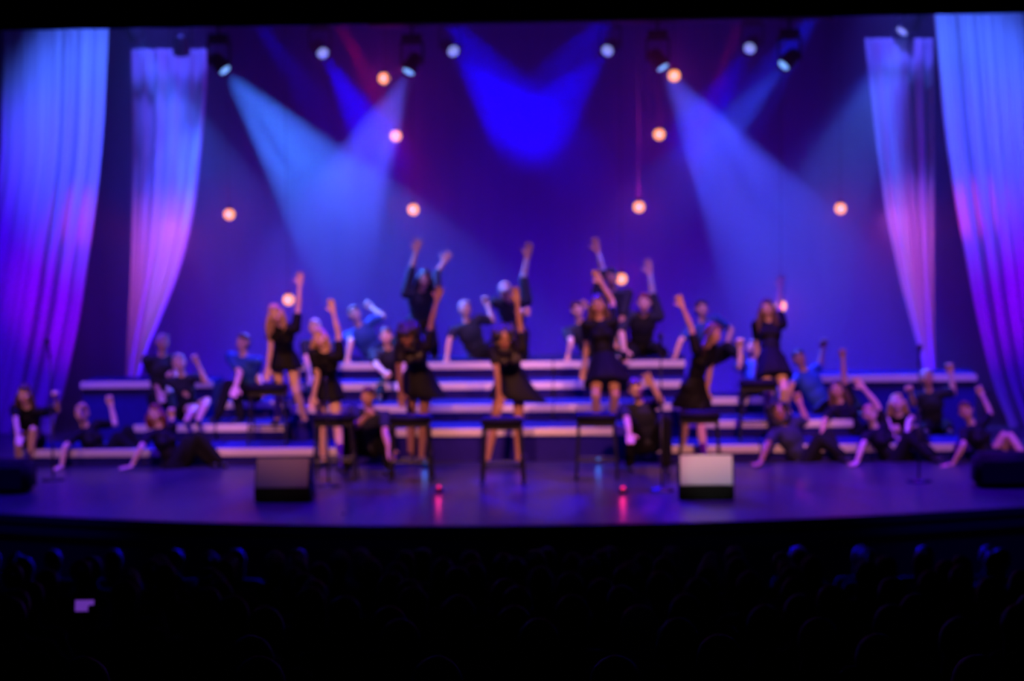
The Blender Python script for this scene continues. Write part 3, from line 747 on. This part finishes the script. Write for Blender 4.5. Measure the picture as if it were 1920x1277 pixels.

----

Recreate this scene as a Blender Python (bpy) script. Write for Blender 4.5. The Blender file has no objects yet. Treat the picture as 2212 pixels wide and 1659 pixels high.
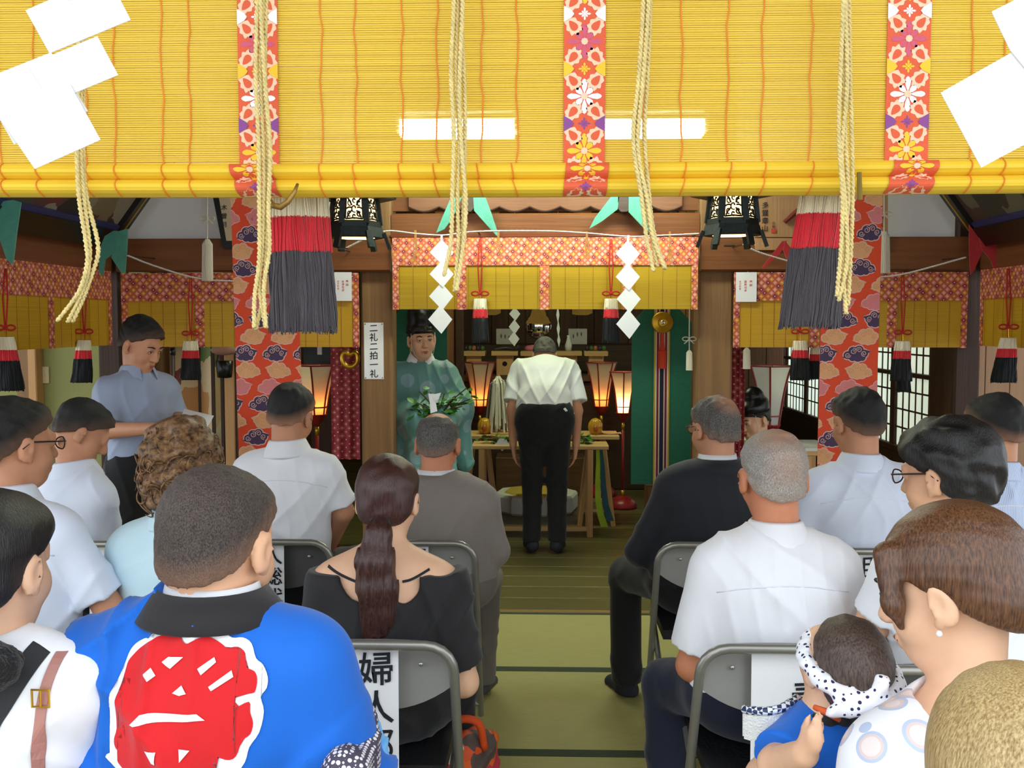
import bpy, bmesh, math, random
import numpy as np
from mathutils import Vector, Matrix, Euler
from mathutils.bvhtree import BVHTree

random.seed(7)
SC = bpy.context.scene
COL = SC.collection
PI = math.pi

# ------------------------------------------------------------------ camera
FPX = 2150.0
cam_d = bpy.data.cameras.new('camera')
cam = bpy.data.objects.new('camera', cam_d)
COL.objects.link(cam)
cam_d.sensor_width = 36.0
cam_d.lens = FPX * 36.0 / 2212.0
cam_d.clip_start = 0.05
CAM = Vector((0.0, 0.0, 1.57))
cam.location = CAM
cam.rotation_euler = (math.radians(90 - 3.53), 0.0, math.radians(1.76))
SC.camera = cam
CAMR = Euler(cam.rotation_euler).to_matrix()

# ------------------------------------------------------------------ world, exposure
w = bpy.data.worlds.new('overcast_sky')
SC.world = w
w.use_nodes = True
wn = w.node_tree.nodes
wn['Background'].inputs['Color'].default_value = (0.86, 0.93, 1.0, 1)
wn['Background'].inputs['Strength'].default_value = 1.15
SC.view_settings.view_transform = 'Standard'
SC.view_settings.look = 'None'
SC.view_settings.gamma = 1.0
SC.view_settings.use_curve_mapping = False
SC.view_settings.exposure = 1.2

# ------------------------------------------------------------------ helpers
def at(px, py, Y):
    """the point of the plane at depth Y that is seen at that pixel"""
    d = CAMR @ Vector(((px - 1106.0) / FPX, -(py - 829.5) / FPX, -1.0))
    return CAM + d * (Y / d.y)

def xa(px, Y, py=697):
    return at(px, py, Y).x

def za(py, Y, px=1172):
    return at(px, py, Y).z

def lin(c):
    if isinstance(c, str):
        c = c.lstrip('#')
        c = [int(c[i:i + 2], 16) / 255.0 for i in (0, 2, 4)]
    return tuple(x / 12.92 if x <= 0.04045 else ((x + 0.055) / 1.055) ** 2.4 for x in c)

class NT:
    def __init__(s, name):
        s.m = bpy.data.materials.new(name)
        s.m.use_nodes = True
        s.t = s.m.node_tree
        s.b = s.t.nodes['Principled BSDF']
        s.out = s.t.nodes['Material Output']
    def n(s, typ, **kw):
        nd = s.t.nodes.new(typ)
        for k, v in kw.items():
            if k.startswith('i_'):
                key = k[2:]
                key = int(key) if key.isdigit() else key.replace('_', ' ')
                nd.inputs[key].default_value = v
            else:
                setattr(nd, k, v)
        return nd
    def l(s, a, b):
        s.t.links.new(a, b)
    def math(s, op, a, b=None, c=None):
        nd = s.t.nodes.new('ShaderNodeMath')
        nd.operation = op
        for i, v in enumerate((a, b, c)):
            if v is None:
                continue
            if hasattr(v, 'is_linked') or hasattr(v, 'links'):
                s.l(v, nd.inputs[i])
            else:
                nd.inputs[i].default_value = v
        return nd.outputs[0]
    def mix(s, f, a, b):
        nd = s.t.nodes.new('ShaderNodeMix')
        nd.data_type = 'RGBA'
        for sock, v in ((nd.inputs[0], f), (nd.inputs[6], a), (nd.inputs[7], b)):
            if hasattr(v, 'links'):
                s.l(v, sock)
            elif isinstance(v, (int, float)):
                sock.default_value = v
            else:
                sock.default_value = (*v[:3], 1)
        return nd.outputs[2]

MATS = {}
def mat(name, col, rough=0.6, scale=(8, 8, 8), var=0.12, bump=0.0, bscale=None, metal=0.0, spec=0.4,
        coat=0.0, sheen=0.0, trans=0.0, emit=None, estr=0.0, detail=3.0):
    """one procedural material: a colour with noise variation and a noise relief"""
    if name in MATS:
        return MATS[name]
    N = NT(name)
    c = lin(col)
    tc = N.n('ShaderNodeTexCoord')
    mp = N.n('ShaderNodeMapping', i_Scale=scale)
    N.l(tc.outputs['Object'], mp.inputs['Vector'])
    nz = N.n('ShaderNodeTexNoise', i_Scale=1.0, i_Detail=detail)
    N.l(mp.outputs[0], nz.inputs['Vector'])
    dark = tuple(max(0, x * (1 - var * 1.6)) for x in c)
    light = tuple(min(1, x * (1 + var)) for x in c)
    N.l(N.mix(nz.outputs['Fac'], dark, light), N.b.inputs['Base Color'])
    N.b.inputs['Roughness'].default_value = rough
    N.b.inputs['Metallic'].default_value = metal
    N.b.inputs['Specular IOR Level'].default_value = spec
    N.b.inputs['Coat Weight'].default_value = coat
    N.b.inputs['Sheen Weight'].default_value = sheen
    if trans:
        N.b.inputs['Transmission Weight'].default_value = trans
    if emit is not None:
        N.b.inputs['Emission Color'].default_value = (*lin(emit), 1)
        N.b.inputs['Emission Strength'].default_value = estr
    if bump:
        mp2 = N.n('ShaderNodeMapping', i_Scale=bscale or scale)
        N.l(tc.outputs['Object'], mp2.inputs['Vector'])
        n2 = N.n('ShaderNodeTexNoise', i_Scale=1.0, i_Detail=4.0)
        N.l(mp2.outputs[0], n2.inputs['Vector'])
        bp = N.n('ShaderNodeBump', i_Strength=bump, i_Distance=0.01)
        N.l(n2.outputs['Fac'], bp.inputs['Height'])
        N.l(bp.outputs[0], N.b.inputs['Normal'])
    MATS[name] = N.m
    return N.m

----

# TASK
Copy out every line in the listing where the word "Write" appears.

# EXPECTED ANSWER
The Blender Python script for this scene continues. Write part 3, from line 747 on. This part finishes the script. Write for Blender 4.5. Measure the picture as if it were 1920x1277 pixels.
Recreate this scene as a Blender Python (bpy) script. Write for Blender 4.5. The Blender file has no objects yet. Treat the picture as 2212 pixels wide and 1659 pixels high.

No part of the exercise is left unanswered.